Heroína infantil sueca provoca debate sobre racismo

RACHEL DONADIO

Desde que entrou em cena em 1945, com suas meias descasadas, sardas abundantes e duas tranças vermelhas saindo esticadas da cabeça, Píppi Meialonga, uma menina alegre, bagunceira e forte o suficiente para levantar cavalos, tornou-se um modelo para as crianças.

Na Suécia, Píppi é mais do que isso: ela é um tesouro nacional, encarnando o espírito igualitário do país. Assim, houve alvoroço quando a TV pública sueca anunciou recentemente que iria cortar duas cenas consideradas ofensivas em uma série da personagem de 1969 —incluindo uma em que ela diz que seu pai é o “rei dos negros”, usando uma palavra sueca hoje vista como racialmente ofensiva.

A série foi baseada na série literária “Píppi Meialonga”, de Astrid Lindgren, publicada inicialmente entre 1945 e 1948. Os defensores da decisão, incluindo os herdeiros de Lindgren, que morreu em 2002, disseram que a mudança respeitava o espírito da autora.

Já em 1970, ela havia dito que a expressão estava ultrapassada e alegou não ter tido a intenção de ofender os negros. Mas muitas outras pessoas —incluindo dezenas de milhares que responderam a uma enquete via Facebook promovida pelo maior jornal da Suécia— se opuseram à censura.
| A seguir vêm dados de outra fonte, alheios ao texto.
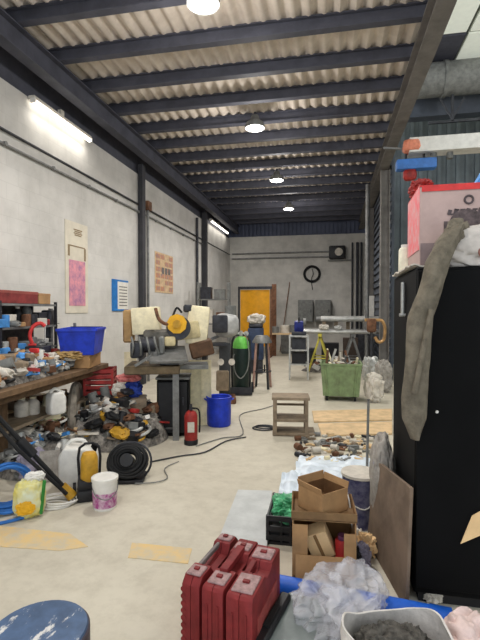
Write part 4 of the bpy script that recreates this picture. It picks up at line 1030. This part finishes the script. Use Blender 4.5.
# ------------------------------------------------------------------ tall black cabinet
KX, KY, KW, KD, KH = .45, 2.56, 1.05, .86, 1.83
t = thing('tall_cabinet', 'tall black cabinet filling the right photo edge', 'cabinet', (KX + KW / 2, KY + KD / 2, 0))
MB().box((0, 0, KH / 2 + .03), (KW, KD, KH - .06), bev=.008).build('body', black, t)
MB().box((0, 0, .03), (KW - .06, KD - .06, .06)).build('plinth', blackp, t)
for k in (-1, 1):
    d_ = MB().box((k * KW / 4, -KD / 2 - .01, KH / 2 + .04), (KW / 2 - .008, .02, KH - .12), bev=.004).build('door', black, t)
    MB().box((-k * .03 + k * KW / 4 * 0 + k * .05, -KD / 2 - .035, 1.0), (.02, .03, .16), bev=.005).build('handle', blackp, d_)
    if k < 0: MB().cyl((-.42, -KD / 2 - .018, 1.06), (-.42, -KD / 2 - .026, 1.06), .008).build('keyhole', white, d_)
# grey sack between ply and cabinet
one('sack', MB().blob((0, 0, .36), (.16, .4, .74), .12, 2.2, 77, crease=.12), sackg, 'grey sack standing between plywood and the black cabinet', 'sack', (.355, 3.25, 0), 0)
# paper taped to the cabinet door
p = atY(472, 530, KY - .03)
t = thing('taped_paper', 'torn cream card corner stuck on black cabinet door', 'card', (p.x, KY - .026, p.z))
MB().prism([(0, 0), (.001, 0)] if False else [(-.0, -.085), (.003, -.085), (.003, .1), (0, .1)], .001).bm.free()
mb = MB(); pts = [(-.055, -.08), (.12, .02), (.12, .16), (-.0, .075), (-.02, .02)]
a = [mb.bm.verts.new((x, 0, z)) for x, z in pts]; b = [mb.bm.verts.new((x, -.004, z)) for x, z in pts]
mb.bm.faces.new(a); mb.bm.faces.new(b[::-1])
for i in range(5): mb.bm.faces.new((a[i], a[(i + 1) % 5], b[(i + 1) % 5], b[i]))
mb.build('card', cardl, t, False)
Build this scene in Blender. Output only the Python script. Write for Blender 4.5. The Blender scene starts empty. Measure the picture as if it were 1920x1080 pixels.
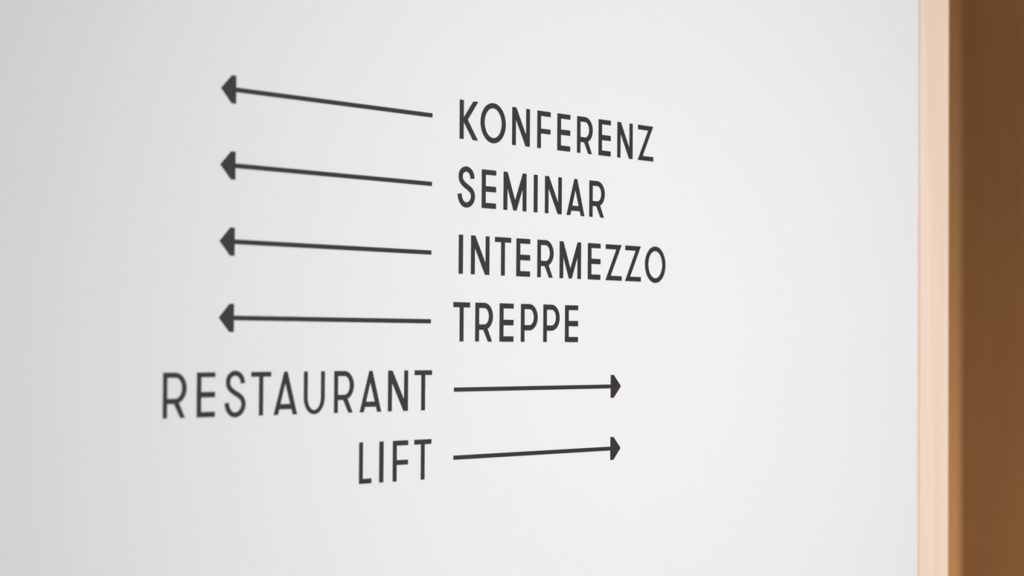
import bpy, math
from mathutils import Vector, Matrix
from mathutils.geometry import tessellate_polygon

# ------------------------------------------------------------------ frame of the place
U = 0.05            # cap height of the wall lettering in metres
Z0 = 1.757          # height of the first baseline above the floor
PITCH = 1.72514     # line spacing in cap heights

scene = bpy.context.scene
C = scene.collection

# ------------------------------------------------------------------ camera
cam_d = bpy.data.cameras.new('camera')
cam = bpy.data.objects.new('camera', cam_d)
C.objects.link(cam)
yaw, pitch, roll = map(math.radians, (50.14114, 1.442072, 0.39731))
fwd = Vector((math.sin(yaw) * math.cos(pitch), math.cos(yaw) * math.cos(pitch), math.sin(pitch)))
rgt = fwd.cross(Vector((0, 0, 1))).normalized()
up = rgt.cross(fwd)
r2 = math.cos(roll) * rgt + math.sin(roll) * up
u2 = -math.sin(roll) * rgt + math.cos(roll) * up
M = Matrix((r2, u2, -fwd)).transposed().to_4x4()
M.translation = Vector((0, -34.99838 * U, Z0 - 5.140146 * U))
cam.matrix_world = M
cam_d.sensor_width = 36
cam_d.lens = 3900 * 36 / 1920
cam_d.clip_start = 0.05
cam_d.clip_end = 60
cam_d.dof.use_dof = True
cam_d.dof.focus_distance = 2.79
cam_d.dof.aperture_fstop = 3.7
cam_d.dof.aperture_blades = 0
scene.camera = cam

# ------------------------------------------------------------------ world, lights, exposure
w = bpy.data.worlds.new('world'); scene.world = w
w.use_nodes = True
w.node_tree.nodes['Background'].inputs[0].default_value = (0.9, 0.95, 1.0, 1)
w.node_tree.nodes['Background'].inputs[1].default_value = 0.3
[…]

A polêmica —que ocorre poucas semanas depois de um partido ultradireitista com origens skinhead obter inéditos 13% dos votos em uma eleição nacional— é parte de um debate cada vez mais intenso e muitas vezes desconfortável.

A discussão diz respeito às identidades étnicas num país que se orgulha do seu igualitarismo, mas onde só recentemente as minorias étnicas, um percentual pequeno entre os 9 milhões de habitantes da Suécia, começaram a ganhar voz.

“Quando se trata de feminismo, estamos melhores. Quando se trata de igualdade racial, ficamos para trás”, disse o dramaturgo e romancista sueco Jonas Hassen Khemiri, que cresceu lendo e assistindo Píppi. Ele é favorável às mudanças no programa de TV.

Khemiri afirmou que, num mundo cada vez mais globalizado —e depois de o país receber centenas de milhares de imigrantes e solicitantes de asilo nos últimos anos—, alguns suecos estavam usando Píppi para se aferrar a uma ideia tradicional a respeito do caráter nacional sueco.

“As poucas coisas que são suecas se tornaram um campo de batalha no qual as pessoas estão tentando defender suas fantasias a respeito da nação”, disse o escritor. “É muito difícil defender essa ideia ingênua de um passado autêntico, simples, com limites bem definidos.”

Nils Nyman, 50, executivo-chefe da empresa familiar que supervisiona os lucrativos direitos patrimoniais sobre o trabalho de Lindgren, disse que, sem as mudanças feitas no programa, havia o risco de o público não
prestar a devida atenção à mensagem mais importante da série, a do “‘girl power’ [poder das meninas] antes que ele fosse conhecido” como tal.

Numa cena, o insulto racial foi removido, e agora Píppi diz: “Meu pai é o rei!” Na segunda, Píppi não puxa mais as pálpebras para cima, fingindo-se de asiática, mas ainda canta uma imitação de música chinesa.

O cineasta afro-sueco Baker Karim resumiu a situação como um debate em que os suecos dizem: “Não somos racistas! Será que poderíamos então manter esses estereótipos racistas vivos pelo fato de não sermos racistas?”.